Album review

Massive Attack : 100th Window
Virgin

Massive Attack : 100th WindowAfter a couple of spins of 100th Window, the first thing you notice is the lack of a killer tune to draw you in . . . no Unfinished Sympathy, no Karmacoma, no Teardrop - and yes, your memory isn't playing tricks on you; Teardrop was that damn good. First single Special Cases comes close - and possibly makes the grade in isolation - but gets lost in the all-pervading widescreen claustrophobia which underpins the entirity of 100th Window's running time.
    Despite losing founder members Mushroom and Daddy G - the latter admittedly temporarily - since the recording of 1998's Mezzanine, the new Robert '3D' Del Naja-fronted Massive Attack treads familiar territory.
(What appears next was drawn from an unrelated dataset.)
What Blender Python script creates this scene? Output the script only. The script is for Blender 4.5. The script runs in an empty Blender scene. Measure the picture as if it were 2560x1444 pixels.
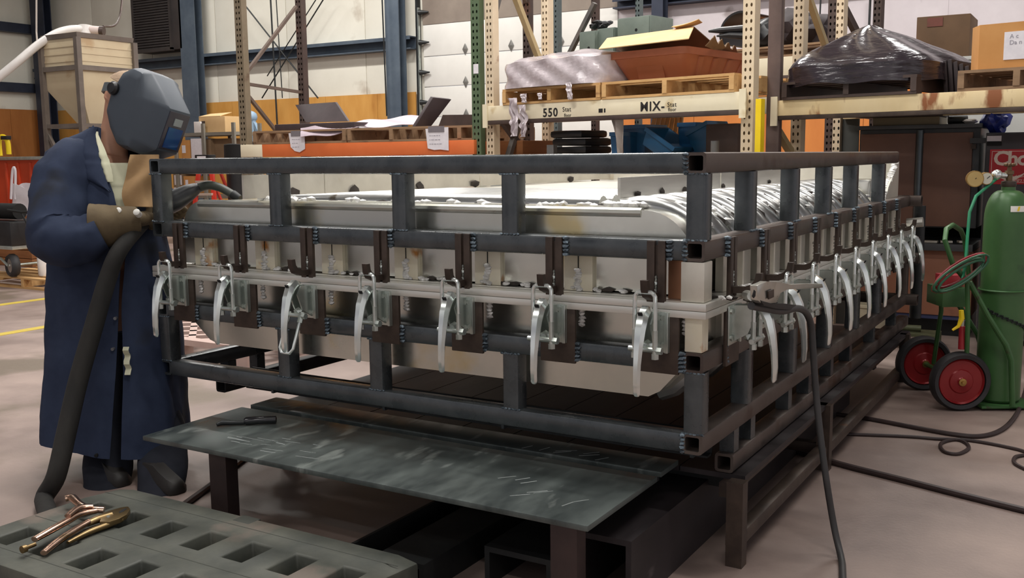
import bpy, bmesh, math, random
from mathutils import Vector, Matrix, noise
V = Vector
R = random.Random(7)
SC = bpy.context.scene
COL = SC.collection
# ---------------------------------------------------------------- camera
CF = 2479.317
CC = V((1.02361, -2.80678, 1.338999))
_pi, _ro, _ya = 0.132131657, -0.0103560737, -0.54289955
FW = V((math.sin(_ya)*math.cos(_pi), math.cos(_ya)*math.cos(_pi), -math.sin(_pi)))
_R0 = V((math.cos(_ya), -math.sin(_ya), 0)); _U0 = _R0.cross(FW)
RT = _R0*math.cos(_ro) + _U0*math.sin(_ro)
UP = -_R0*math.sin(_ro) + _U0*math.cos(_ro)
cam_d = bpy.data.cameras.new('camera'); cam = bpy.data.objects.new('camera', cam_d); COL.objects.link(cam)
cam_d.sensor_width = 36.0; cam_d.lens = CF*36.0/2560.0; cam_d.clip_end = 200
_m = Matrix((RT, UP, -FW)).transposed().to_4x4(); _m.translation = CC
cam.matrix_world = _m
SC.camera = cam
# ---------------------------------------------------------------- world, lamps, exposure
SC.view_settings.view_transform = 'Standard'
SC.view_settings.look = 'None'
SC.view_settings.gamma = 1.0
SC.view_settings.use_curve_mapping = False
SC.view_settings.exposure = 0.5
w = bpy.data.worlds.new('world'); SC.world = w; w.use_nodes = True
_nt = w.node_tree; _bg = _nt.nodes['Background']
_tc = _nt.nodes.new('ShaderNodeTexCoord'); _no = _nt.nodes.new('ShaderNodeTexNoise'); _no.inputs['Scale'].default_value = 3.2; _no.inputs['Detail'].default_value = 3
_rp = _nt.nodes.new('ShaderNodeValToRGB'); _rp.color_ramp.elements[0].position = 0.38; _rp.color_ramp.elements[1].position = 0.62
_rp.color_ramp.elements[0].color = (0.16, 0.16, 0.20, 1); _rp.color_ramp.elements[1].color = (0.90, 0.86, 0.86, 1)
_nt.links.new(_tc.outputs['Generated'], _no.inputs['Vector']); _nt.links.new(_no.outputs['Fac'], _rp.inputs[0]); _nt.links.new(_rp.outputs[0], _bg.inputs[0])
_bg.inputs[1].default_value = 0.62
def lamp(name, loc, sx, sy, watt, col=(1, 0.97, 0.93), rot=(0, 0, 0)):
    l = bpy.data.lights.new(name, 'AREA'); l.shape = 'RECTANGLE'; l.size = sx; l.size_y = sy
    l.energy = watt; l.color = col
    o = bpy.data.objects.new(name, l); COL.objects.link(o); o.location = loc; o.rotation_euler = rot
    return o
CEIL = 6.6
LAMPS = [(-13.5, 8.5, 105), (-9.0, 8.5, 175), (-4.5, 8.0, 160), (0.0, 8.0, 150),
         (-11.0, 4.0, 60), (-6.5, 4.0, 90), (-2.6, 3.2, 150), (2.2, 3.0, 55),
         (-8.5, -0.5, 40), (-3.0, 0.6, 140), (0.6, -1.0, 75), (-4.5, -5.0, 60), (1.0, -6.0, 60)]
for _x, _y, _e in LAMPS:
    lamp('ceiling_strip_lamp', (_x, _y, CEIL-0.32), 2.4, 0.30, _e)
# ---------------------------------------------------------------- pixel rays -> world points on real planes
def ray(u, v): return FW + RT*((u-1280)/CF) + UP*((722-v)/CF)
def atd(u, v, d): return CC + ray(u, v)*d
def onx(u, v, x): r = ray(u, v); return CC + r*((x-CC.x)/r.x)
def ony(u, v, y): r = ray(u, v); return CC + r*((y-CC.y)/r.y)
def onz(u, v, z): r = ray(u, v); return CC + r*((z-CC.z)/r.z)
def onp(u, v, p, n): r = ray(u, v); return CC + r*((V(p)-CC).dot(n)/r.dot(n))
def dep(p): return (V(p)-CC).dot(FW)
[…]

It's deep, it's dark, you wouldn't want to dance to it - unless you like dressing up as Neo at the weekends - and it probably sounds best on headphones in a darkened room. Sharing Del Naja's mission of the morose this time round are reggae icon Horace Andy - not the first time on a Massive Attack disc for him - and the truly barking Sinead O'Connor. 3D fills in the gaps with his own vocals, and that's pretty much your lot.

100th Window works on the level of 70-odd minutes cloying mood music that only Massive Attack and Death In Vegas have ever really managed. On this basis Future Proof, Everywhen and Antistar are slickly produced insights into the minds of the disturbed.
    Where 100th Window doesn't work is on the level of a bunch of great tunes - y'know, traditional album values. All the tracks here - including Special Cases - are pretty much interchangeable, and could easily be brought up on charges on being a soundtrack to an imaginary film - surely the worst crime of dark dance music (except possibly having Paul Weller as a guest vocalist). So, good, but not great. Damning with faint praise? So be it.